Difficile de distinguer la Sicile intime de la Sicile mythique tant l'une et l'autre, depuis ma jeunesse et avec une accélération délicieuse ces derniers mois, se partagent mon être et m'imprègnent de nostalgie tendre, d'admiration sombre.
La Sicile, c'est ce 29 octobre le mariage religieux de mon plus jeune fils, Jean-Baptiste.
La Sicile, c'est la découverte d'Acitrezza où Luchino Visconti a tourné son deuxième film, "La terre tremble".
La Sicile, c'est un passage, il y a longtemps, à Palerme avec l'émotion rare procurée par une ville qui enchantait à proportion même de ses fêlures, de sa dégradation, de cette somptuosité crépusculaire qui retient souvent les sensibilités rétives à la modernité.

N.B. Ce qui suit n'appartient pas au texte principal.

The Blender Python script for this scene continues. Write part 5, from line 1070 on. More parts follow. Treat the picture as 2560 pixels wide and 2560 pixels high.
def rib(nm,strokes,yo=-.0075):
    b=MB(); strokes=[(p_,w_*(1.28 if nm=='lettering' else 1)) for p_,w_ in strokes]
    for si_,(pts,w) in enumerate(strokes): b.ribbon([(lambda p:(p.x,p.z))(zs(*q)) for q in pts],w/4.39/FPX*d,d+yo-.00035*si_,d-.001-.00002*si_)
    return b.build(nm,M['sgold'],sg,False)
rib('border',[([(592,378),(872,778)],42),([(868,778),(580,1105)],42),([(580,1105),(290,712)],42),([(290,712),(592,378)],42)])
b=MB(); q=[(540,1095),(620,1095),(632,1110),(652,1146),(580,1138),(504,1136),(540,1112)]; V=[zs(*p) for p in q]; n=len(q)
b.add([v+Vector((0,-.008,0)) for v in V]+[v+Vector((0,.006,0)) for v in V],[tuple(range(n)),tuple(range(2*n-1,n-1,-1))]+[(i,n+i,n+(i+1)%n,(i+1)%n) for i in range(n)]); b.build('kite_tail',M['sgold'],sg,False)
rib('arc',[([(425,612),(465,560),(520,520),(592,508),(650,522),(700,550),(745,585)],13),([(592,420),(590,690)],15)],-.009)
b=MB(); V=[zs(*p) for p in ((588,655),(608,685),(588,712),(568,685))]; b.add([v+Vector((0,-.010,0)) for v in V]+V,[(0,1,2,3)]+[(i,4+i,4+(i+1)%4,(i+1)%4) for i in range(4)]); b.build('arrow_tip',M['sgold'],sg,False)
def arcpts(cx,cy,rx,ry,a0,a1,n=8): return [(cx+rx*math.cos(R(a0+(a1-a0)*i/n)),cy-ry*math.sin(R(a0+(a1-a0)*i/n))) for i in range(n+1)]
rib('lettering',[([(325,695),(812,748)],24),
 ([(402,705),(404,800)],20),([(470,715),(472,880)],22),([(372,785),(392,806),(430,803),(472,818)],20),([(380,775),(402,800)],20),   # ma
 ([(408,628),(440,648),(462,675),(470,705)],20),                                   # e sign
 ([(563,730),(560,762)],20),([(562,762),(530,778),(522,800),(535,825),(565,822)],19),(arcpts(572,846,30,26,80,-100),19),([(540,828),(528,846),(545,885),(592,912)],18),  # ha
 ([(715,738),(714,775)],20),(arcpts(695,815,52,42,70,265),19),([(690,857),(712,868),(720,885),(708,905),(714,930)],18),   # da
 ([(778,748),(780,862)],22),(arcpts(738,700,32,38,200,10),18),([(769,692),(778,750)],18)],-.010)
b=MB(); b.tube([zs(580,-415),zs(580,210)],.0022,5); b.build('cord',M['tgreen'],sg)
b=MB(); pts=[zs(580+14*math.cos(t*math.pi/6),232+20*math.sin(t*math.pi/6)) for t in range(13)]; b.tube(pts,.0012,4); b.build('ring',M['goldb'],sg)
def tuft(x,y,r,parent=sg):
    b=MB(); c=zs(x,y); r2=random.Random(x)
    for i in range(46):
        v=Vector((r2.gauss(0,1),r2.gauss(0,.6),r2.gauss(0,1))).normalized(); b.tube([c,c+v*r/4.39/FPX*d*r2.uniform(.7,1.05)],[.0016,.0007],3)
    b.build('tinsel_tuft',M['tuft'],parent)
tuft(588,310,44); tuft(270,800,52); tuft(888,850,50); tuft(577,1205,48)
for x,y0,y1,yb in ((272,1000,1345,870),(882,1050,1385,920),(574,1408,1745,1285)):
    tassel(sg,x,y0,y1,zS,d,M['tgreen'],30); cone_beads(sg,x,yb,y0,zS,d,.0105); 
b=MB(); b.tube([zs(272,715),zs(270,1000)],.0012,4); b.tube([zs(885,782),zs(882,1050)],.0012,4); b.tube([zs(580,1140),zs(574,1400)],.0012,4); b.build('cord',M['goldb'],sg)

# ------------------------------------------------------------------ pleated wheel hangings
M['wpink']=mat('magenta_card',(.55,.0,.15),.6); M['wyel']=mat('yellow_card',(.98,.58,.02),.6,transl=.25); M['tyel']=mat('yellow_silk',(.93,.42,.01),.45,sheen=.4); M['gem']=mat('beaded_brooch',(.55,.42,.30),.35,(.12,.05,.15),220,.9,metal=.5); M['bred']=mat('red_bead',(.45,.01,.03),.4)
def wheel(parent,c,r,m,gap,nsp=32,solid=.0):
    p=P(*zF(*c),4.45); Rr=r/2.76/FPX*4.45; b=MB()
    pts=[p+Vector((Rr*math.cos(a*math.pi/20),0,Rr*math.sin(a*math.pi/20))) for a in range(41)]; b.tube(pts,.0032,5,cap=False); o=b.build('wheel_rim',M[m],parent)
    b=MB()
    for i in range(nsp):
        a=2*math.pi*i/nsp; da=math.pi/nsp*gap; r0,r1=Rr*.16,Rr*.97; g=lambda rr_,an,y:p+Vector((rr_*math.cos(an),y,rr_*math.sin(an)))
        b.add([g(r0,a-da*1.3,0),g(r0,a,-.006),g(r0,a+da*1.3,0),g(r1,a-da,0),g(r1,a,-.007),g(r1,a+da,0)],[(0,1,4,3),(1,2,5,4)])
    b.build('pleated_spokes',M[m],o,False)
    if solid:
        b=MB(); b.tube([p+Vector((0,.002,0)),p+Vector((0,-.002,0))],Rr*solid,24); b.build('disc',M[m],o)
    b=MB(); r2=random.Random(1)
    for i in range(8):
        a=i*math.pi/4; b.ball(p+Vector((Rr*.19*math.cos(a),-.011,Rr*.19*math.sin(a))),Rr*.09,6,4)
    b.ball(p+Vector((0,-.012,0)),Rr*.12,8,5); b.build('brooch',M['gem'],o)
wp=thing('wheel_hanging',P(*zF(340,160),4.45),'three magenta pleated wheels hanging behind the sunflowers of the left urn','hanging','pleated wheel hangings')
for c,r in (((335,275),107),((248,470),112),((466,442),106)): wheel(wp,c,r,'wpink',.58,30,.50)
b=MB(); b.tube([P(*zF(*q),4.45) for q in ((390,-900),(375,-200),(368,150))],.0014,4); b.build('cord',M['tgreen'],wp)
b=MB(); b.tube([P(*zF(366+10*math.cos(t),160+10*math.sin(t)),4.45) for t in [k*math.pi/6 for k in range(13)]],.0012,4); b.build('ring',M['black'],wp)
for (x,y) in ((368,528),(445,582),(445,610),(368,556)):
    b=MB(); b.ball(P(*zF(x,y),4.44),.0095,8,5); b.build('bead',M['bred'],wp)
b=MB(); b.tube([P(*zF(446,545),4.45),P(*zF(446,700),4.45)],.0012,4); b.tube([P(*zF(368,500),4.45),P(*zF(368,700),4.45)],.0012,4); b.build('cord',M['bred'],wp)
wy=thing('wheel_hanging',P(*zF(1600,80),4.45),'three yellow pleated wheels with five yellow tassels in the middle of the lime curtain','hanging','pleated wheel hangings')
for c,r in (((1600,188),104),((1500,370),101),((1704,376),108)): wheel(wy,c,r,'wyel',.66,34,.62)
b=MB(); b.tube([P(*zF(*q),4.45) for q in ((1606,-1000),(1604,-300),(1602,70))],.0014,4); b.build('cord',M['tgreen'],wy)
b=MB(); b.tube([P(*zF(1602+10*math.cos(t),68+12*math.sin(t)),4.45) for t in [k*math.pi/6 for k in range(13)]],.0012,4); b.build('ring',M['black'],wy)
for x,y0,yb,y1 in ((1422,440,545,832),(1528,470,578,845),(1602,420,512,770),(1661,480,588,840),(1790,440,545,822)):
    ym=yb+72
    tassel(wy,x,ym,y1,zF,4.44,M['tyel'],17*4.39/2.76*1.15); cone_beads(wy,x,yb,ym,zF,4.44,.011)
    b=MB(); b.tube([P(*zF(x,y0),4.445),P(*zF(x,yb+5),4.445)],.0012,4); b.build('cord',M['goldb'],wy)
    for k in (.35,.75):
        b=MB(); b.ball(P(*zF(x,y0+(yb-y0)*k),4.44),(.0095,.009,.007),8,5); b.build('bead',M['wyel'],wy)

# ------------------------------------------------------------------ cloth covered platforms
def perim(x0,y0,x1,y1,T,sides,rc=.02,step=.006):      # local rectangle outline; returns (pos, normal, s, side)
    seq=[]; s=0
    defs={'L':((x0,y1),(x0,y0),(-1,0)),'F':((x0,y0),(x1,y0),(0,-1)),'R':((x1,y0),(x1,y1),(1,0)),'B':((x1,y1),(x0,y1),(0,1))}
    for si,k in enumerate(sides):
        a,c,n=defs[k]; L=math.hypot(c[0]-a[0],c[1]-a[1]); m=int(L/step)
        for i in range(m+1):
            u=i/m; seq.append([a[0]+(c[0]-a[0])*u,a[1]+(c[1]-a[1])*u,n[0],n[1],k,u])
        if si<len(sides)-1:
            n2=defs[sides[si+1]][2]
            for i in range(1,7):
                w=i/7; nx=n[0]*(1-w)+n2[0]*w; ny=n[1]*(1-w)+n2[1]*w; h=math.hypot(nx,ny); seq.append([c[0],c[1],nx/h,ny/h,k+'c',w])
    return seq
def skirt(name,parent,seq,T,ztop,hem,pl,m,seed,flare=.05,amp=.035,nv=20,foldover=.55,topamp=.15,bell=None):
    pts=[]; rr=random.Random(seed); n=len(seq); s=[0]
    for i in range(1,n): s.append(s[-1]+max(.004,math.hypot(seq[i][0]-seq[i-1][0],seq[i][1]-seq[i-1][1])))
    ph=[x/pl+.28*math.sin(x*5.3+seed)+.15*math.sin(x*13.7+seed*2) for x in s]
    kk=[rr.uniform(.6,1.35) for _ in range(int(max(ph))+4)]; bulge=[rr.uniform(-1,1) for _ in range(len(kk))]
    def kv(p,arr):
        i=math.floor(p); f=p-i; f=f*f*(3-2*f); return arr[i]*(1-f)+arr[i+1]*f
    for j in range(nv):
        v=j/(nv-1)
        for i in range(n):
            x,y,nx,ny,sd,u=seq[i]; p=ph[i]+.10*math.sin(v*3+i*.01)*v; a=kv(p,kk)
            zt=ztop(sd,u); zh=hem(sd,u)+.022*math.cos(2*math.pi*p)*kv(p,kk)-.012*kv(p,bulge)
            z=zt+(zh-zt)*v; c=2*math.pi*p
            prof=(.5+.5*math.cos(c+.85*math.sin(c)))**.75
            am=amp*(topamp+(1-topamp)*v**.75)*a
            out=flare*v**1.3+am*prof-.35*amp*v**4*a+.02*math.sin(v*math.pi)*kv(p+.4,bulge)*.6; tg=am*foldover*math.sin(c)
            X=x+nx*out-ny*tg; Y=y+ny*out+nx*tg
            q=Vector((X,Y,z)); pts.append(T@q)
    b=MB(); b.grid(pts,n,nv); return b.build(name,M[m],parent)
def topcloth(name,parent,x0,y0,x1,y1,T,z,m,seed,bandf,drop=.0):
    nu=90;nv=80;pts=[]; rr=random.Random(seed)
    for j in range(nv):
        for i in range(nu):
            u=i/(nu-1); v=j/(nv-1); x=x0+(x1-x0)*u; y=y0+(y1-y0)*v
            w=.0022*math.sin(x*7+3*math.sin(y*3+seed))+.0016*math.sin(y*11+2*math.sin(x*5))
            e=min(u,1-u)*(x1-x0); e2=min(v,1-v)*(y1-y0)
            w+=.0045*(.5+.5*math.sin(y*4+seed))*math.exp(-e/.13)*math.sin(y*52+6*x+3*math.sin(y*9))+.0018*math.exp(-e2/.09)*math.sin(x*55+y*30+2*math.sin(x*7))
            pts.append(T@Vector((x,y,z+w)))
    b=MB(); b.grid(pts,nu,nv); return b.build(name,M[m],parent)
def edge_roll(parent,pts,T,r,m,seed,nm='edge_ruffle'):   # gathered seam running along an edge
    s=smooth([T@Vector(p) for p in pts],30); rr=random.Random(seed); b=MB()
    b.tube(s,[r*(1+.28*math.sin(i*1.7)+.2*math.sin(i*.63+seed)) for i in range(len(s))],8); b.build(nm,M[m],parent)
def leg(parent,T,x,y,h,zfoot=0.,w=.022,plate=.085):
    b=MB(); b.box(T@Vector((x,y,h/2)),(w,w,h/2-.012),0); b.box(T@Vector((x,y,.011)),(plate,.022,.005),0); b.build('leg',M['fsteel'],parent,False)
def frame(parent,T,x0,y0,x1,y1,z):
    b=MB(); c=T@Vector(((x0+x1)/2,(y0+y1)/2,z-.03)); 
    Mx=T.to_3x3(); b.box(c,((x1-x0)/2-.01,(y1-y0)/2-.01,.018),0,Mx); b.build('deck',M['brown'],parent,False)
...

La Sicile, c'est le rêve, le fantasme que je n'ai cessé d'entretenir sur elle.
La Sicile, c'est un magnifique roman. Jeune homme, j'avais des ambitions modestes, je ne rêvais que d'égaler Marcel Proust ! A défaut, acceptant de laisser l'auteur de la Recherche seul dans son génie, je me proposais de damer le pion à Tomasi di Lampedusa et d'offrir au monde un second "Guépard" ! Bien sûr, je me suis heureusement contenté de l'unique et il a fait partie de ces oeuvres qui font bien plus qu'exalter leur lecteur. Elles constituent des leçons de vie, des enseignements politiques, des modèles amoureux - qui peut oublier l'incomparable couple formé par Tancrède et Angelica ?
Ces phrases si souvent citées et qui en substance nous préviennent que "tout doit changer pour que rien ne change" et qu'il y a des certitudes d'êtres "si parfaits qu'aucune volonté ne pourra jamais les battre en brèche" n'ont cessé de demeurer dans mon esprit et leur actualité ne s'est jamais démentie. Toutes les institutions et notamment celle que j'ai servie durant quarante ans sont concernées par cette double intuition qu'il y a une forme d'immobilisme contre laquelle la politique ne peut rien.
La Sicile, c'est l'extraordinaire et emblématique juge Giovanni Falcone né à Palerme et assassiné en 1992 après avoir mené en pleine conscience du risque pour sa vie, une lutte exemplaire - efficace mais désespérante aussi - contre la mafia sicilienne. Il y a peu d'êtres que j'ai estimés davantage, sur quelque plan que ce soit.
Sans doute cette admiration m'a-t-elle conduit à porter au plus haut, dans le panthéon des vertus, celle du courage, dans toutes ses facettes, la plus remarquable étant évidemment la physique, et à répudier notre corporatisme judiciaire s'alarmant de peu et privilégiant en général des débats boutiquiers plutôt que de tenter d'appréhender une justice des grands espaces. Giovanni Falcone a été, pour moi, ce phare dont toute profession a besoin pour se justifier et se légitimer.
La Sicile, ce sont des années d'intensité intellectuelle et de chaleur affective avec ma mère, ainsi que mes frères, ma soeur et nos enfants, sur ces sujets dont on raffole parce qu'ils reviennent, comme une vague attendue, lors des vacances. Pour nous, le thème à la fois obsessionnel mais toujours neuf, tant notre énergie et notre conviction parvenaient à oublier qu'il avait déjà été abordé souvent, se rapportait à l'adaptation du Guépard par Luchino Visconti et plus précisément ce point capital : le bal n'est-il pas un peu long ? Pour les uns il y avait là, au contraire, avec cette densité temporelle - 45 minutes si je me souviens bien -, un tour de force qui manifestait à la fois la somptuosité, le déclin et la mort. Pour les autres, un zeste d'ennui venait gangrener un film au demeurant éblouissant. Nous ne surestimions pas notre ciblage annuel ni la qualité de nos échanges mais pour rien au monde nous nous en serions privés. C'est une vie de famille réussie selon mes critères ! C'est fini. Le songe est doux et triste. On ne guérit jamais de l'exaltation dissipée.
Sicile intime, Sicile mythique, elles se bousculent, elles se mélangent. L'or et le sang, le flamboiement des désastres, la fascination des délitements mais l'aspiration aux aurores, à la pureté, les héros et les salauds, la mer et le vent qui chassent le pire, ma Sicile, moins une île qu'une patrie à l'intérieur de soi.